= Stored records =

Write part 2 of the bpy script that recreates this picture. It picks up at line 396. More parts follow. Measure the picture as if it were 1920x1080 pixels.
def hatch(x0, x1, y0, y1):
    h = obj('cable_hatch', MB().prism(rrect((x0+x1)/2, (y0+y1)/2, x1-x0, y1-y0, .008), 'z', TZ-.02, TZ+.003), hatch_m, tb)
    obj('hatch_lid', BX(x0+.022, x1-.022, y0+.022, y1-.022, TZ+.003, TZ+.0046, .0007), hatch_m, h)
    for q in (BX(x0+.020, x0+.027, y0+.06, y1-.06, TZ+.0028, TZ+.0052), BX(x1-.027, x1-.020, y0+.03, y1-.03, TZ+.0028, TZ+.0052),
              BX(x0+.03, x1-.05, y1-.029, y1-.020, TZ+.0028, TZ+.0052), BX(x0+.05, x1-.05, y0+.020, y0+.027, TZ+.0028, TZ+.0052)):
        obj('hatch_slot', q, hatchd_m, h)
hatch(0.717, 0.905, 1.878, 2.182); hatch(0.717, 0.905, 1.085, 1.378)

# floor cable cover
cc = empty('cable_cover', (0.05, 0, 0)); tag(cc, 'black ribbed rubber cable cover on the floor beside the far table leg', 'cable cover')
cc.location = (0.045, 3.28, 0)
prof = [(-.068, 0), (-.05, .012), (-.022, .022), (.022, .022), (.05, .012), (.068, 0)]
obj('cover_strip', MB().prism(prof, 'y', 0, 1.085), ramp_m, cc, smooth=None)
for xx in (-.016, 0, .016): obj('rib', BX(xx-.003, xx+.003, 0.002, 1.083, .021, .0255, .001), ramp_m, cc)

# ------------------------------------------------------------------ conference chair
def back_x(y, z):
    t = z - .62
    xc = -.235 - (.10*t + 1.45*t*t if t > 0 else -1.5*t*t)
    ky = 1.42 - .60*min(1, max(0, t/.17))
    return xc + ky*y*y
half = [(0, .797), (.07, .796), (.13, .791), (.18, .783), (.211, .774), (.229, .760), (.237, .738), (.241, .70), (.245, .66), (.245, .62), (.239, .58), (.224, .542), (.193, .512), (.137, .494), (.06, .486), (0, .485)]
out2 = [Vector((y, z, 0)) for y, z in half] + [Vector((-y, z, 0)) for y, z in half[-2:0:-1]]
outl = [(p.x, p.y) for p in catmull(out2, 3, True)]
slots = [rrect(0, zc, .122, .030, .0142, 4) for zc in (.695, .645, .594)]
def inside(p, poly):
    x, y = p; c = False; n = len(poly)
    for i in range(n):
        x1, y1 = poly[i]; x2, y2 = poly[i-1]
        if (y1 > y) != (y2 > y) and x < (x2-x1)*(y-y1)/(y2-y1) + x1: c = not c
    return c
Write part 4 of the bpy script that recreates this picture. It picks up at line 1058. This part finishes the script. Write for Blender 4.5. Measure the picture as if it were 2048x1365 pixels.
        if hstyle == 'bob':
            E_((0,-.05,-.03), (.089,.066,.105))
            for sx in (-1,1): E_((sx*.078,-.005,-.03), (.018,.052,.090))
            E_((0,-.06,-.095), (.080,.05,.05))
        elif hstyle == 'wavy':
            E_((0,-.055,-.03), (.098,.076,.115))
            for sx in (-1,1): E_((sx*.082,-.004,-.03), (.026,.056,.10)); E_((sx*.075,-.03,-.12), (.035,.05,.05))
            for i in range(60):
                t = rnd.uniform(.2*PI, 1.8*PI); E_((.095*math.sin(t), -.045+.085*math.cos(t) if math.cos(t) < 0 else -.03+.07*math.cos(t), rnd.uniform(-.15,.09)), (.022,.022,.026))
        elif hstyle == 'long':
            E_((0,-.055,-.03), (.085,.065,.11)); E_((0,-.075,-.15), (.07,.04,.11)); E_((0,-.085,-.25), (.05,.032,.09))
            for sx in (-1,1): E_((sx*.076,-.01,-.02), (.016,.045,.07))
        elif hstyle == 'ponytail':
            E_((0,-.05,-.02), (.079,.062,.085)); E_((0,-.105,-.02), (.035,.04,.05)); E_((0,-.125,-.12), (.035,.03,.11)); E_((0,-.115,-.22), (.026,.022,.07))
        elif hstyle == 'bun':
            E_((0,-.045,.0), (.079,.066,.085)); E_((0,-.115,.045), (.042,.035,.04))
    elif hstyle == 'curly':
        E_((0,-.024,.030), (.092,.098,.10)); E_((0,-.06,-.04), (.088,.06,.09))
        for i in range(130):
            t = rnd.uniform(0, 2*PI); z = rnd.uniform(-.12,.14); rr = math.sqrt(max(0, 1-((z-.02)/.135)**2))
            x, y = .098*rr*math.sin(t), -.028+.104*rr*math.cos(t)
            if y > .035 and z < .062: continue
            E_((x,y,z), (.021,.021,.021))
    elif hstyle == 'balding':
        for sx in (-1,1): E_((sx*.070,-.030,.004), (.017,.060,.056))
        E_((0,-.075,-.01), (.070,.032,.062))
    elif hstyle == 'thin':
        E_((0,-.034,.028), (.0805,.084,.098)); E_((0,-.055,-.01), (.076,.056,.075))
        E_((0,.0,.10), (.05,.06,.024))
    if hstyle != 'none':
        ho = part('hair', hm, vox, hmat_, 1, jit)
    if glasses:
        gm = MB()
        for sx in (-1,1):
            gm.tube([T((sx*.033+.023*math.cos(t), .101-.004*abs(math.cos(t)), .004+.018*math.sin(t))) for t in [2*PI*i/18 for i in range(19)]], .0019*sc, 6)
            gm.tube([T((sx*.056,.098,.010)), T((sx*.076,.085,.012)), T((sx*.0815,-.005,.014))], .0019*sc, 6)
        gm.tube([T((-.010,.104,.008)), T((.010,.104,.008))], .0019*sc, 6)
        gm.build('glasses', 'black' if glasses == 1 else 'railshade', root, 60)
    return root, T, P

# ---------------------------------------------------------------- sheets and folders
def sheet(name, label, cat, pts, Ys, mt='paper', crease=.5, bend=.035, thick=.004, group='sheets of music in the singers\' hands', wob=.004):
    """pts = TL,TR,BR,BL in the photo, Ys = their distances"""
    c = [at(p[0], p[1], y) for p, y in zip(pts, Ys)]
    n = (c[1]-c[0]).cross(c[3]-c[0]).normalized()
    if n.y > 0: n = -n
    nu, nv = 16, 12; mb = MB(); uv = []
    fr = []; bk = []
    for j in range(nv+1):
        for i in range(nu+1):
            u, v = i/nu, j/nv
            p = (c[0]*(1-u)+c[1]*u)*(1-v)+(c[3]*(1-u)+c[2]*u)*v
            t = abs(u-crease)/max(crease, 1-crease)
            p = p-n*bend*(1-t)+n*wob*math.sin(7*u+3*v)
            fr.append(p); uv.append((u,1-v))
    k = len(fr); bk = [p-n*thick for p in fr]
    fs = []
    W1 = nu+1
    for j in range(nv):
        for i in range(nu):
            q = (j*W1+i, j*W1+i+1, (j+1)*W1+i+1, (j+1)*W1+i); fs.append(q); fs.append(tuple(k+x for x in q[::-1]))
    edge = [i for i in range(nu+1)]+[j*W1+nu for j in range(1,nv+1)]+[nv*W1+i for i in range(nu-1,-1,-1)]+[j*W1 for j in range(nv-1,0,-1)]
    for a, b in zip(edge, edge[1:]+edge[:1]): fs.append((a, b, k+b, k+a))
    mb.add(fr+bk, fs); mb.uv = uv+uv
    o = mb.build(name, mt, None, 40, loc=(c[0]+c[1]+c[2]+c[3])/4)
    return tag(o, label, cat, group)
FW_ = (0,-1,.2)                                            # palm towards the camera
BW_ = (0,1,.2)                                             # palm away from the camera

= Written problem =
Write out every record, exactly as written.

= Task result =
Write part 2 of the bpy script that recreates this picture. It picks up at line 396. More parts follow. Measure the picture as if it were 1920x1080 pixels.
def hatch(x0, x1, y0, y1):
    h = obj('cable_hatch', MB().prism(rrect((x0+x1)/2, (y0+y1)/2, x1-x0, y1-y0, .008), 'z', TZ-.02, TZ+.003), hatch_m, tb)
    obj('hatch_lid', BX(x0+.022, x1-.022, y0+.022, y1-.022, TZ+.003, TZ+.0046, .0007), hatch_m, h)
    for q in (BX(x0+.020, x0+.027, y0+.06, y1-.06, TZ+.0028, TZ+.0052), BX(x1-.027, x1-.020, y0+.03, y1-.03, TZ+.0028, TZ+.0052),
              BX(x0+.03, x1-.05, y1-.029, y1-.020, TZ+.0028, TZ+.0052), BX(x0+.05, x1-.05, y0+.020, y0+.027, TZ+.0028, TZ+.0052)):
        obj('hatch_slot', q, hatchd_m, h)
hatch(0.717, 0.905, 1.878, 2.182); hatch(0.717, 0.905, 1.085, 1.378)

# floor cable cover
cc = empty('cable_cover', (0.05, 0, 0)); tag(cc, 'black ribbed rubber cable cover on the floor beside the far table leg', 'cable cover')
cc.location = (0.045, 3.28, 0)
prof = [(-.068, 0), (-.05, .012), (-.022, .022), (.022, .022), (.05, .012), (.068, 0)]
obj('cover_strip', MB().prism(prof, 'y', 0, 1.085), ramp_m, cc, smooth=None)
for xx in (-.016, 0, .016): obj('rib', BX(xx-.003, xx+.003, 0.002, 1.083, .021, .0255, .001), ramp_m, cc)

# ------------------------------------------------------------------ conference chair
def back_x(y, z):
    t = z - .62
    xc = -.235 - (.10*t + 1.45*t*t if t > 0 else -1.5*t*t)
    ky = 1.42 - .60*min(1, max(0, t/.17))
    return xc + ky*y*y
half = [(0, .797), (.07, .796), (.13, .791), (.18, .783), (.211, .774), (.229, .760), (.237, .738), (.241, .70), (.245, .66), (.245, .62), (.239, .58), (.224, .542), (.193, .512), (.137, .494), (.06, .486), (0, .485)]
out2 = [Vector((y, z, 0)) for y, z in half] + [Vector((-y, z, 0)) for y, z in half[-2:0:-1]]
outl = [(p.x, p.y) for p in catmull(out2, 3, True)]
slots = [rrect(0, zc, .122, .030, .0142, 4) for zc in (.695, .645, .594)]
def inside(p, poly):
    x, y = p; c = False; n = len(poly)
    for i in range(n):
        x1, y1 = poly[i]; x2, y2 = poly[i-1]
        if (y1 > y) != (y2 > y) and x < (x2-x1)*(y-y1)/(y2-y1) + x1: c = not c
    return c
Write part 4 of the bpy script that recreates this picture. It picks up at line 1058. This part finishes the script. Write for Blender 4.5. Measure the picture as if it were 2048x1365 pixels.
        if hstyle == 'bob':
            E_((0,-.05,-.03), (.089,.066,.105))
            for sx in (-1,1): E_((sx*.078,-.005,-.03), (.018,.052,.090))
            E_((0,-.06,-.095), (.080,.05,.05))
        elif hstyle == 'wavy':
            E_((0,-.055,-.03), (.098,.076,.115))
            for sx in (-1,1): E_((sx*.082,-.004,-.03), (.026,.056,.10)); E_((sx*.075,-.03,-.12), (.035,.05,.05))
            for i in range(60):
                t = rnd.uniform(.2*PI, 1.8*PI); E_((.095*math.sin(t), -.045+.085*math.cos(t) if math.cos(t) < 0 else -.03+.07*math.cos(t), rnd.uniform(-.15,.09)), (.022,.022,.026))
        elif hstyle == 'long':
            E_((0,-.055,-.03), (.085,.065,.11)); E_((0,-.075,-.15), (.07,.04,.11)); E_((0,-.085,-.25), (.05,.032,.09))
            for sx in (-1,1): E_((sx*.076,-.01,-.02), (.016,.045,.07))
        elif hstyle == 'ponytail':
            E_((0,-.05,-.02), (.079,.062,.085)); E_((0,-.105,-.02), (.035,.04,.05)); E_((0,-.125,-.12), (.035,.03,.11)); E_((0,-.115,-.22), (.026,.022,.07))
        elif hstyle == 'bun':
            E_((0,-.045,.0), (.079,.066,.085)); E_((0,-.115,.045), (.042,.035,.04))
    elif hstyle == 'curly':
        E_((0,-.024,.030), (.092,.098,.10)); E_((0,-.06,-.04), (.088,.06,.09))
        for i in range(130):
            t = rnd.uniform(0, 2*PI); z = rnd.uniform(-.12,.14); rr = math.sqrt(max(0, 1-((z-.02)/.135)**2))
            x, y = .098*rr*math.sin(t), -.028+.104*rr*math.cos(t)
            if y > .035 and z < .062: continue
            E_((x,y,z), (.021,.021,.021))
    elif hstyle == 'balding':
        for sx in (-1,1): E_((sx*.070,-.030,.004), (.017,.060,.056))
        E_((0,-.075,-.01), (.070,.032,.062))
    elif hstyle == 'thin':
        E_((0,-.034,.028), (.0805,.084,.098)); E_((0,-.055,-.01), (.076,.056,.075))
        E_((0,.0,.10), (.05,.06,.024))
    if hstyle != 'none':
        ho = part('hair', hm, vox, hmat_, 1, jit)
    if glasses:
        gm = MB()
        for sx in (-1,1):
            gm.tube([T((sx*.033+.023*math.cos(t), .101-.004*abs(math.cos(t)), .004+.018*math.sin(t))) for t in [2*PI*i/18 for i in range(19)]], .0019*sc, 6)
            gm.tube([T((sx*.056,.098,.010)), T((sx*.076,.085,.012)), T((sx*.0815,-.005,.014))], .0019*sc, 6)
        gm.tube([T((-.010,.104,.008)), T((.010,.104,.008))], .0019*sc, 6)
        gm.build('glasses', 'black' if glasses == 1 else 'railshade', root, 60)
    return root, T, P

# ---------------------------------------------------------------- sheets and folders
def sheet(name, label, cat, pts, Ys, mt='paper', crease=.5, bend=.035, thick=.004, group='sheets of music in the singers\' hands', wob=.004):
    """pts = TL,TR,BR,BL in the photo, Ys = their distances"""
    c = [at(p[0], p[1], y) for p, y in zip(pts, Ys)]
    n = (c[1]-c[0]).cross(c[3]-c[0]).normalized()
    if n.y > 0: n = -n
    nu, nv = 16, 12; mb = MB(); uv = []
    fr = []; bk = []
    for j in range(nv+1):
        for i in range(nu+1):
            u, v = i/nu, j/nv
            p = (c[0]*(1-u)+c[1]*u)*(1-v)+(c[3]*(1-u)+c[2]*u)*v
            t = abs(u-crease)/max(crease, 1-crease)
            p = p-n*bend*(1-t)+n*wob*math.sin(7*u+3*v)
            fr.append(p); uv.append((u,1-v))
    k = len(fr); bk = [p-n*thick for p in fr]
    fs = []
    W1 = nu+1
    for j in range(nv):
        for i in range(nu):
            q = (j*W1+i, j*W1+i+1, (j+1)*W1+i+1, (j+1)*W1+i); fs.append(q); fs.append(tuple(k+x for x in q[::-1]))
    edge = [i for i in range(nu+1)]+[j*W1+nu for j in range(1,nv+1)]+[nv*W1+i for i in range(nu-1,-1,-1)]+[j*W1 for j in range(nv-1,0,-1)]
    for a, b in zip(edge, edge[1:]+edge[:1]): fs.append((a, b, k+b, k+a))
    mb.add(fr+bk, fs); mb.uv = uv+uv
    o = mb.build(name, mt, None, 40, loc=(c[0]+c[1]+c[2]+c[3])/4)
    return tag(o, label, cat, group)
FW_ = (0,-1,.2)                                            # palm towards the camera
BW_ = (0,1,.2)                                             # palm away from the camera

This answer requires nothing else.